Chris Chamblee and Congressman Fallon touring Red River Army Depot on June 3, 2021. photos by Matt Cornelius

Already in his brief time in office, the Congressman led 13 House colleagues in pushing for a life-saving upgrade to High Mobility Multi-Purpose Wheeled Vehicles (HMMWV or “Humvees”). “What many people don’t know is that we have lost 150 military personnel domestically due to rollovers with Humvees. When they’re on terrain that’s not nice and flat like I-30 highways, it can be dangerous. There is technology where they can retrofit all the existing 54,000 Humvees in our military. But there are manufacturers and other lobbyists in other districts who want to purchase 40,000 new Humvees instead that will already have this anti-rollover technology installed. But we can save the American taxpayer $12.9 billion by upgrading our current Humvees. A lot of that retrofitting will be done here at Red River Army Depot. When I took office, I promised I would try with every fiber of my being to get on the Armed Services Committee because of Red River Army Depot and what it means to this area.” In addition to the Armed Services Committee, Fallon currently serves on the House Committee on Oversight and Reform, Military Personnel Subcommittee, and the Cyber Subcommittee. “Serving in Congress is a huge honor and privilege, and I’m soaking it in every day,” said Congressman Fallon. “It’s real work. If you do it the right way, you’re going to work your tail off.”

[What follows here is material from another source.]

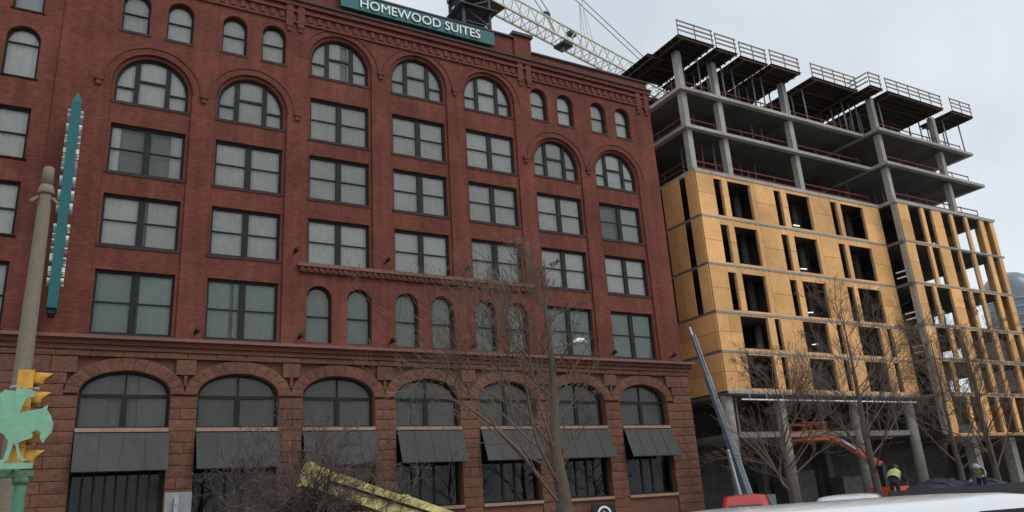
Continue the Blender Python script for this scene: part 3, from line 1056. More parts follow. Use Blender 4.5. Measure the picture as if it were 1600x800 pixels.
S2 = [(57.35, 59.1), (59.5, 60.5), (61.9, 63.0), (63.45, 65.05), (65.5, 67.2), (67.9, 68.85)]
S2b = [(57.1, 58.2), (58.65, 60.5), (62.0, 63.1), (63.5, 64.8), (65.25, 66.95), (67.5, 68.7)]
for r in range(0, 6):
    z0, z1 = LV[r] + 0.03, LV[r + 1] - 0.13
    src = S2 if r in (5, 4, 2, 0) else S2b
    ops = [(a + rnd.uniform(-0.1, 0.1), b + rnd.uniform(-0.1, 0.1), z0 + 0.06, z1 - 0.1) for a, b in src]
    if r >= 4: ops = [o if o[0] < 61 else (o[0], o[1], z0 + 0.02, z1 - 0.02) for o in ops]
    clad(XS, X1, z0, z1, ops, Y2)
    track(XS - 0.05, X1 + (0.35 if r in (3, 4, 5) else 0.0), Y2, LV[r + 1])
    box('corner_column', XS - 0.12, XS + 0.3, Y2 + 0.08, Y2 + 0.5, z0, z1, 'concrete', site)
    for zz in (0.5, 0.95):
        if r in (2, 3, 4): box('guard_bar', XS - 0.09, XS - 0.03, Y2 + 0.52, Y1 - 0.1, z0 + zz, z0 + zz + 0.1, 'letter_white', site)
    # right end: studs and boards
    for ya, yb in ((34.7, 36.2), (38.0, 40.0), (42.5, 45.0)):
        box('sheathing_panel', X1 - 0.04, X1, ya, yb, z0 + 0.02, z1 - 0.02, 'osb', site)
box('sill_plate', XS, X1, Y2 - 0.02, Y2 + 0.14, 4.86, 5.04, 'lumber', site)
# partitions inside
for r in range(0, 6):
    z0, z1 = LV[r] + 0.01, LV[r + 1] - 0.23
    xa = 56.5 if r == 0 else 36.5
    xe = 66.5 if r >= 4 else 69.0
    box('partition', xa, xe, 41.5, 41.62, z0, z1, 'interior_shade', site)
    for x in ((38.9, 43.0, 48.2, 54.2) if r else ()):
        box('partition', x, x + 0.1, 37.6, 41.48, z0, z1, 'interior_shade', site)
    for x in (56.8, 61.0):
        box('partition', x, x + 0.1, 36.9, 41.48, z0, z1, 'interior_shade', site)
    if r >= 1:
        for x in (41.9, 48.0, 54.3):
            b = MB(); b.tube([(x, 37.9, z0), (x, 37.9, z1)], 0.26, 10); b.build('column', 'concrete_shade', site, True)
# temporary tube lights hung behind the middle windows
for r, x in ((5, 46.6), (4, 46.5), (3, 46.3), (2, 46.2)):
    z = LV[r] + (0.62 if r > 2 else 0.9)
    bar('tube_light', (x - 0.7, 36.5, z - 0.02), (x + 0.45, 36.9, z + 0.18), 0.07, 'tube_light', site)
# ground storey: dark back walls, fence boards
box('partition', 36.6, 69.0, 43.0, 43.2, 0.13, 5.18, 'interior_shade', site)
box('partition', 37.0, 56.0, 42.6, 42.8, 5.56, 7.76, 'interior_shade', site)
for i in range(9):
    x = 38.0 + i * 2.0
    box('stud', x, x + 0.12, 37.2, 37.35, 5.552, 7.77, 'form_joist' if i % 2 else 'shore_metal', site)
for x0, x1, y, z0, z1 in ((42.0, 44.2, 38.5, 5.6, 7.2), (49.5, 52.5, 39.2, 0.2, 2.6), (44.6, 47.6, 40.0, 0.2, 3.2)):
    box('shade_block', x0, x1, y, y + 1.2, z0, z1, 'interior_shade', site)  # invented dark blocks, added to deepen the shade in the ground storey

# ------------------------------------------------------------------ formwork tables on the roof
def form_table(x0, x1, y0, y1, z, label, rail=True, ret=False, slope=0.0, zb=29.6, step=1.5):
    t = thing('formwork_table', ((x0 + x1) / 2, (y0 + y1) / 2, zb), label, 'formwork', 'formwork tables on the top slab')
    box('deck', x0, x1, y0, y1, z + 0.27, z + 0.31, 'form_ply', t)
    n = max(3, int((y1 - y0) / 0.55))
    for i in range(n):
        y = y0 + 0.1 + (y1 - y0 - 0.3) * i / (n - 1)
        box('joist', x0 + 0.03, x1 - 0.03, y, y + 0.07, z + 0.12, z + 0.268, 'form_joist' if i % 3 == 0 else 'form_ply', t)
    for x in (x0 + 0.35, x1 - 0.45):
        box('beam', x, x + 0.1, y0 + 0.05, y1 - 0.05, z, z + 0.118, 'form_joist', t)
        y = max(y0 + 0.7, 36.3 if x0 < 56 else 35.0)
        while y < y1:
            if x > 36.1:
                pole('shore', (x + 0.05, y, zb + 0.02), (x + 0.05, y, z - 0.002), 0.06, 0.06, 'shore_metal', t, 6)
            y += step
    if rail:
        for h in (0.42, 0.8, 1.18):
            box('guard_rail', x0 + 0.04, x1 - 0.04, y0 + 0.02, y0 + 0.06, z + 0.31 + h - 0.06, z + 0.31 + h + 0.06, 'rail_wood', t)
        k = max(2, int((x1 - x0) / 1.3) + 1)
        for i in range(k):
            x = x0 + 0.1 + (x1 - x0 - 0.25) * i / (k - 1)
            box('guard_post', x, x + 0.06, y0 + 0.065, y0 + 0.12, z + 0.312, z + 1.62, 'rail_wood', t)
    if ret:
        for h in (0.42, 0.8, 1.18):
            box('guard_rail', x0 + 0.0, x0 + 0.035, y0 + 0.13, min(y1, y0 + 2.0), z + 0.31 + h - 0.06, z + 0.31 + h + 0.06, 'rail_wood', t)
    return t

ZT = 32.62
form_table(35.35, 38.85, 34.75, 40.8, ZT, 'dark formwork deck over the left front corner of the roof, first in the row')
form_table(39.02, 41.2, 34.8, 41.0, ZT - 0.06, 'narrow dark formwork deck, second from the left on the roof')
form_table(41.5, 44.4, 34.85, 41.2, ZT - 0.1, 'dark formwork deck, third from the left on the roof')
form_table(44.62, 47.95, 34.75, 41.2, ZT - 0.04, 'dark formwork deck, fourth from the left, before the wide gap in the roof row')
form_table(49.3, 54.85, 34.8, 42.0, ZT, 'longest dark formwork deck on the roof, right after the wide gap', step=1.1)
form_table(54.95, 56.6, 33.75, 40.0, ZT - 0.02, 'small dark formwork deck with a corner railing where the roof steps forward', ret=True, step=1.1)
form_table(57.05, 64.8, 33.7, 41.5, ZT - 0.1, 'long dark formwork deck, second from the right on the roof', step=0.95)
form_table(66.1, 69.3, 33.7, 37.0, ZT + 0.02, 'dark formwork deck overhanging the right end of the roof')
form_table(34.75, 36.3, 37.4, 47.0, ZT - 0.15, 'dark formwork deck overhanging the side towards the brick hotel', rail=False)
form_table(36.6, 47.5, 42.5, 50.0, ZT - 0.1, 'wide formwork deck deep behind the front left decks', rail=False, step=2.2)
form_table(50.0, 64.0, 43.0, 51.0, ZT - 0.1, 'wide formwork deck deep behind the front right decks', rail=False, step=2.2)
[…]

Fallon has instilled that same hard work and perseverance that he learned from Coach Holtz in his sons Thomas (14) and Mac (11). “I want my boys to have confidence in their abilities so they can live their lives to the fullest potential. I tell them what I tell any younger audience I speak to: ‘You’re going to fail in life. Not everything you want to have happened in your life will. But some of it will, provided you try. And don’t be discouraged by the first roadblock or obstacle. You have to learn to overcome. In the end, hard work, persistence and perseverance will pay off.”